Psychologische Kriegsführung

Vermutlich erweisen sich die allermeisten Theorien irgendeinmal als falsch. Man muss nur lange genug warten.

Aber ausgerechnet die erste Verschwörungstheorie – die der Sache den Namen gab – war richtig! Das ist vermutlich kein Zufall, denn der Begriff will plausible Möglichkeiten oder gar Tatsachen tabuisieren und im Reich der Hirngespinste entsorgen.
Was aber war die erste «Verschwörungstheorie»? Als Präsident Kennedy am 22. November 1963 in Dallas erschossen wurde, gab es sofort Zeugen, die Schüsse aus verschiedenen Richtungen gehört hatten oder über andere Beobachtungen berichteten, die die Einzeltäterschaft von Lee Harvey Oswald in Frage stellten. Und schliesslich kam der tödliche Schuss, der Kennedys Hirnmasse dem etliche Meter hinter ihm fahrenden Motorradpolizisten aufs Jackett spritzte, aus der falschen Richtung. Zur Erklärung erfand man dann die berühmte «magic bullet», die zuerst im offenen Wagen hin- und herflitzte, kleinere Verletzungen verursachte und schliesslich zum finalen Todesflug in die Gegenrichtung ansetzte – ein ballistisches Wunder, wenn es denn wahr wäre. Tatsächlich glaubte seit dem Attentat stets nur eine kleine Minderheit der AmerikanerInnen an die offizielle Theorie der Einzeltäterschaft. Am meisten waren es 1967 bei Erscheinen des offiziellen Untersuchungsberichts, des «Warren-Reports» – bescheidene 36 Prozent. Und nicht nur das: Immer mehr Menschen mit glaubwürdigen Hinweisen auf eine grössere Verschwörung tauchten auf. Allein 33 von ihnen starben in den ersten drei Jahren nach dem Attentat eines unnatürlichen Todes. Mit der Beseitigung der Zeugen verschwanden allerdings ihre Erkenntnisse nicht. Um auch sie unschädlich zu machen, begannen die Geheimdienste 1967 auf Anweisung der Abteilung für Psychological Warfare der CIA, alle alternativen Erklärungen pauschal als
«Verschwörungstheorien» zu bezeichnen.

Wer heute den Begriff «Verschwörungstheorie» verwendet, setzt also bewusst oder unbewusst einen Kampfbegriff der psychologischen Kriegsführung ein.

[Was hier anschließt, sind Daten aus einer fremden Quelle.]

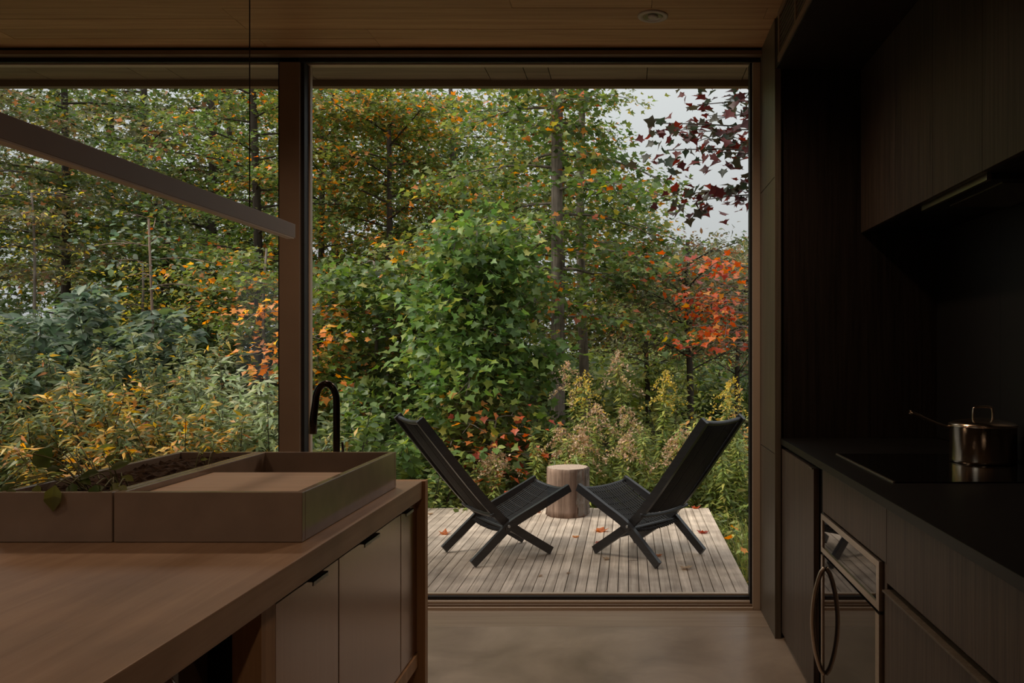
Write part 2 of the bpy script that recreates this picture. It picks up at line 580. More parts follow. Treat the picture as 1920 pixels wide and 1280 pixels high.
# rest of the room, out of the frame: it carries the light
tag(MB().box(-4.8, -4.6, -4.6, -3.8, -0.1, ZC).box(-4.8, -4.6, -1.4, 4.2, -0.1, ZC).box(-4.8, -4.6, -3.8, -1.4, -0.1, 0.7).box(-4.8, -4.6, -3.8, -1.4, 2.3, ZC).build('wall_left', M['wall']), kind='structure')
w3 = empty('window_3', (-4.7, -2.6, 0.7), kind='structure')
w3['label'] = 'side window of the room, out of the frame'
box('window_frame', (-4.74, -4.68, -3.8, -1.4, 0.7, 0.75), M['frame'], w3, 0)
box('window_frame', (-4.74, -4.68, -3.8, -1.4, 2.25, 2.3), M['frame'], w3, 0)
box('pane', (-4.714, -4.706, -3.8, -1.4, 0.75, 2.25), M['glass'], w3, 0)
tag(MB().box(-4.6, 1.5, -4.7, -4.5, 0, ZC).build('wall_back', M['back_wall']), kind='structure')

# ground outside
gx, gy = np.meshgrid(np.linspace(-45, 45, 91), np.linspace(-40, 70, 111), indexing='ij')
rs = np.random.RandomState(4)
gz = -0.42 + 0.02 * np.clip(gy - 8, 0, 40) + 0.05 * np.sin(gx * 1.3 + gy * 0.7) + 0.05 * np.sin(gx * 0.5 - gy * 1.1)
gv = np.stack([gx, gy, gz], -1).reshape(-1, 3)
gf = []
for i in range(90):
    for j in range(110):
        a = i * 111 + j
        gf.append((a, a + 111, a + 112, a + 1))
me = bpy.data.meshes.new('ground')
me.from_pydata(gv.tolist(), [], gf)
me.materials.append(M['ground'])
for p in me.polygons:
    p.use_smooth = True
link('ground', me)['kind'] = 'structure'


def ground_z(x, y):
    return -0.42 + 0.02 * min(max(y - 8, 0), 40) + 0.05 * math.sin(x * 1.3 + y * 0.7) + 0.05 * math.sin(x * 0.5 - y * 1.1)


# ================================================================ DECK
ZD = -0.02
deck = MB().box(-2.7, 0.62, 4.2, 6.73, -0.34, -0.20).box(-2.66, 0.60, 4.22, 4.28, -0.42, -0.046).box(-2.66, 0.60, 5.4, 5.46, -0.42, -0.046).box(-2.66, 0.60, 6.6, 6.66, -0.42, -0.046).build('deck', M['bark_dark'])
tag(deck, 'weathered grey plank deck outside the window', None, None, 'structure')
rng = random.Random(11)
x1 = 0.66
k = 0
while x1 > -2.68:
    wd = 0.080 if k == 0 else 0.0535
    x0 = x1 - wd
    ye = 6.757 + rng.uniform(-0.004, 0.004)
    zo = rng.uniform(-0.0012, 0.0012)
    if k % 4 == 2:
        ym = rng.uniform(4.8, 6.2)
        box('plank', (x0, x1, 4.19, ym - 0.001, -0.046, ZD + zo), M['deck'], deck, 0.0015)
        box('plank', (x0, x1, ym + 0.001, ye, -0.046, ZD - zo), M['deck'], deck, 0.0015)
    else:
        box('plank', (x0, x1, 4.19, ye, -0.046, ZD + zo), M['deck'], deck, 0.0015)
    x1 = x0 - 0.0042
    k += 1

# ================================================================ DECK CHAIRS
def chair_mesh_set():
    W = 0.225
    back = spline([(-0.30, 0, 0.895), (0.02, 0, 0.487), (0.19, 0, 0.292), (0.30, 0, 0.198), (0.565, 0, 0.022)], 5)
    seat = spline([(0.68, 0, 0.415), (0.45, 0, 0.312), (0.28, 0, 0.235), (0.19, 0, 0.168), (0.015, 0, 0.022)], 5)
    bp = [(p.x, p.z) for p in back]
    sp_ = [(p.x, p.z) for p in seat]
    out = []
    for s in (-1, 1):
        out.append(('back_rail', MB().ribbon(bp, s * (W - 0.034) - 0.013, s * (W - 0.034) + 0.013, 0.05).mesh('back_rail', M['chair_wood'])))
        out.append(('seat_rail', MB().ribbon(sp_, s * W - 0.013, s * W + 0.013, 0.05).mesh('seat_rail', M['chair_wood'])))
    # cross bars, each a slightly bowed bar
    def bar(name, x, z, half, r, bow):
        pts = [(x + bow * (1 - (t / half) ** 2) * 0.5, t, z - bow * (1 - (t / half) ** 2)) for t in np.linspace(-half, half, 9)]
        out.append((name, MB().tube(pts, r, 8).mesh(name, M['chair_wood'])))
    bar('top_bar', -0.292, 0.885, W - 0.03, 0.014, 0.018)
    bar('seat_front_bar', 0.668, 0.408, W, 0.014, 0.022)
    bar('lower_back_bar', 0.15, 0.30, W + 0.012, 0.012, 0.02)
    bar('stretcher', 0.235, 0.205, W + 0.018, 0.011, 0.0)
    bar('rear_stretcher', 0.40, 0.125, W - 0.03, 0.011, 0.0)
    for s in (-1, 1):
        out.append(('bolt', MB().tube([(0.245, s * (W + 0.012), 0.222), (0.245, s * (W + 0.022), 0.222)], 0.009, 8).mesh('bolt', M['steel_bolt'])))
    # cord slings: long cords with cross weaving
    def sling(name, a, b, half, sag, n, wires, fill=1.0):
        m = MB()
        for i in range(n):
            y = -half + 2 * half * (i + 0.5) / n
            edge = 1 - (y / half) ** 2
            pts = []
            for t in np.linspace(0, 1, 9):
                x = a[0] + (b[0] - a[0]) * t
                z = a[1] + (b[1] - a[1]) * t - sag * (4 * t * (1 - t)) * (0.5 + 0.5 * edge) - 0.014 * edge
                pts.append((x, y, z))
            m.tube(pts, half / n * fill * (1.02 if (i % 9) else 0.72), 5)
        for t in np.linspace(0.08, 0.92, wires):
            pts = []
            for q in np.linspace(-half, half, 7):
                edge = 1 - (q / half) ** 2
                x = a[0] + (b[0] - a[0]) * t
                z = a[1] + (b[1] - a[1]) * t - sag * (4 * t * (1 - t)) * (0.5 + 0.5 * edge) - 0.014 * edge + 0.004
                pts.append((x, q, z))
            m.tube(pts, 0.003, 4)
        out.append((name, m.mesh(name, M['cord'])))
    sling('back_sling', (-0.285, 0.88), (0.15, 0.315), W - 0.05, 0.012, 26, 14)
    sling('seat_sling', (0.665, 0.405), (0.20, 0.195), W - 0.018, 0.03, 19, 8, 0.66)
    return out


CH = chair_mesh_set()


def place_chair(x, y, rz, label):
    t = empty('deck_chair', (x, y, ZD), label, 'chair', 'low black chairs on the deck', rz)
    for nm, me in CH:
        o = link(nm, me, t, False)
        if nm.endswith('sling'):
            o['kind'] = 'stuff'
    return t


place_chair(-1.066, 5.065, R_(34.5), 'low black folding chair nearer the kitchen island, facing right')
place_chair(0.337, 5.02, R_(138.9), 'low black folding chair nearer the dark wall, facing left')

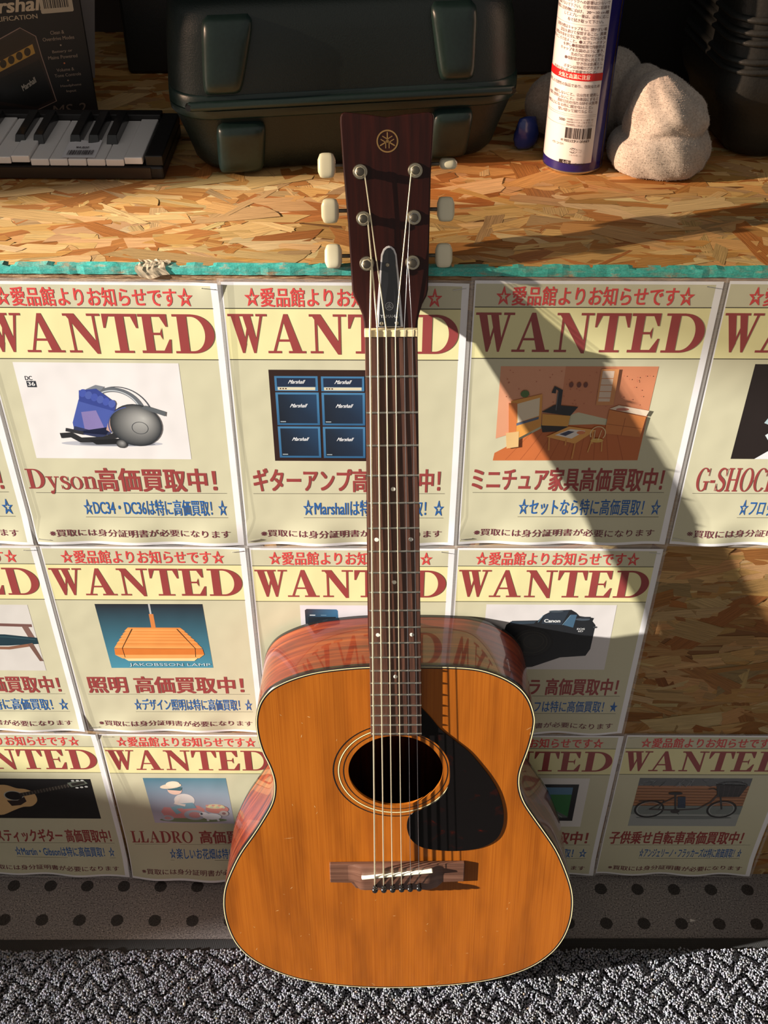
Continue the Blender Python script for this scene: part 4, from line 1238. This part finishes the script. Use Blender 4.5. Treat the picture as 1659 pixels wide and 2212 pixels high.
shell('seam_rim', [(.058, .165, .0885, .041, .09), (.060, .1668, .0900, .042, .09), (.0665, .1672, .0904, .042, .09), (.0672, .166, .0892, .042, .09), (.0676, .1672, .0904, .042, .09), (.078, .1668, .0902, .042, .09), (.080, .1655, .089, .042, .09)], M_RIM, case)
shell('lid', [(.080, .1655, .0885, .042, .09), (.10, .165, .087, .043, .09), (.130, .161, .084, .043, .09), (.146, .157, .080, .042, .09), (.152, .152, .075, .04, .09), (.1555, .144, .067, .038, .09), (.157, .13, .054, .035, .09)], M_CASE, case)
MB().tube([(-.149, -.0008, .0725), (-.147, -.0022, .0725), (.150, -.0022, .0725), (.152, -.0008, .0725)], .0042, 14).obj('hinge_bead', M_RIM, case, smooth=True, angle=50)
for x in (-.1502, .1525):
    MB().tube([(x, -.0055, .0725), (x, .001, .0725)], .0028, 14).obj('rivet_hole', M_BLACK, case)['label'] = 'dark open rivet hole at the end of the bead'
def foot(cx0, cx1, z0, z1, w0, w1, y0, y1, d, name='foot'):
    loops = []
    N = 18
    for k in range(N + 1):
        t_ = k / N
        e = max(0.0, 1 - abs(2 * t_ - 1) ** 5) ** .5
        z = z0 + (z1 - z0) * t_
        w_ = (w0 + (w1 - w0) * t_) * (.75 + .25 * e)
        cx = cx0 + (cx1 - cx0) * t_
        yy = y0 + (y1 - y0) * t_
        dd = d * e + .0005
        L = []
        for a in [2 * math.pi * q / 28 for q in range(28)]:
            L.append((cx + w_ * math.copysign(abs(math.cos(a)) ** .5, math.cos(a)), yy - dd * math.copysign(abs(math.sin(a)) ** .55, math.sin(a)), z))
        loops.append(L)
    return MB().loft(loops).obj(name, M_RIM, case, smooth=True, angle=60)
foot(-.1185, -.1075, .080, .147, .0175, .0235, .004, .011, .013)
foot(.099, .0945, .082, .150, .0165, .0225, .004, .012, .013)
foot(-.1065, -.1035, .002, .054, .0215, .0235, .016, .005, .013)
foot(.0935, .0975, .004, .056, .0200, .0200, .016, .005, .013)

# keyboard
M_WKEY = plain('white_key_plastic', (0.88, 0.84, 0.83), 0.3, coat=0.4)
M_BKEY = plain('black_key_plastic', (0.012, 0.012, 0.013), 0.3, coat=0.4)
M_KBODY = plain('black_keyboard_body', (0.012, 0.010, 0.010), 0.4, noise=.3, nscale=120)
kb = tag(empty('mini_keyboard', loc=(-.2115, 1.0062, ZT)), 'small black toy keyboard with white keys and price sticker on the counter', 'keyboard')
MB().box((-.42, 0, .0001), (0, .112, .0125)).obj('body', M_KBODY, kb, bevel=.002)
m = MB().box((-.0165, .002, .0125), (0, .112, .0225)).box((-.42, .0985, .0125), (-.0165, .112, .0255))
m.obj('case_trim', M_KBODY, kb, bevel=.001)
MB().box((-.42, -.0015, .0015), (-.012, .0004, .0118)).obj('front_strip', plain('dark_brown_strip', (0.03, 0.017, 0.011), 0.35), kb)
pitch = .0178
for k in range(22):
    x1 = -.0189 - pitch * k
    x0 = x1 - pitch + .0007
    up = .0018 if k in (0,) or k > 5 else 0.0
    if k in (6, 8):
        up += .0012
    MB().box((x0, .0005, .0128 + up), (x1, .098, .0195 + up)).obj('white_key', M_WKEY, kb, bevel=.0009)
for k in range(1, 22):
    if (k - 1) % 7 in (0, 4):
        continue
    xb = -.0189 - pitch * (k - 0) + .0003
    L = [[(xb - .0056, y, z0), (xb + .0056, y, z0), (xb + .0044, y + i2, z1), (xb - .0044, y + i2, z1)] for y, z0, z1, i2 in ((.036, .019, .0275, .004), (.098, .019, .0295, 0))]
    MB().loft(L).obj('black_key', M_BKEY, kb, bevel=.0008)
M_STK = plain('sticker_paper', (0.78, 0.75, 0.78), 0.45)
st = MB()
xs = [(-.0958 + .0318 * i / 10) for i in range(11)]
V = []
for y, z in ((.0012, .0203), (.016, .0205), (.034, .0210), (.0405, .0216)):
    for i, x in enumerate(xs):
        V.append((x + .0 * y, y + (.0008 if 0 < i < 10 else .0), z + (.0006 * math.sin(i * .75) if y > .03 else 0)))
F = [(j * 11 + i, j * 11 + i + 1, (j + 1) * 11 + i + 1, (j + 1) * 11 + i) for j in range(3) for i in range(10)]
stk = link('price_sticker', mesh('price_sticker', V, F, True), M_STK, kb)
stk['label'] = 'white price sticker with barcode'
rg = random.Random(4)
d = Draw(.05)
x = 4.0
while x < 28:
    w_ = rg.choice((.4, .4, .7, 1.0))
    d.rect(x, 23.0, x + w_, 34.0, (50, 36, 44))
    x += w_ + rg.choice((.4, .5, .9))
d.text('¥4,800', 9.5, 14.5, 22, 19.5, (60, 44, 52), .01)
d.build('sticker_print', M_PRINT, stk, lambda x, y, h: (-.0958 + x / 1000, .041 - y / 1000, .0212 + h / 1000))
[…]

Wer zur Waffe greift, dem fehlen offenbar die Argumente.
Damit soll nicht gesagt sein, dass die vielen Geschichten über Verschwörungen, die seither im Halbdunkel des Halbwissens entstanden sind, alle wahr sind. Aber die Existenz kon-
spirativer Absprachen ist eine historische Tatsache, die den Lauf der Geschichte immer wieder massgebend geprägt hat. Es gibt keinen Grund, dass sie ausgerechnet mit der Einführung des Begriffs «Verschwörungstheorie» verschwunden sein sollten. Im Gegenteil.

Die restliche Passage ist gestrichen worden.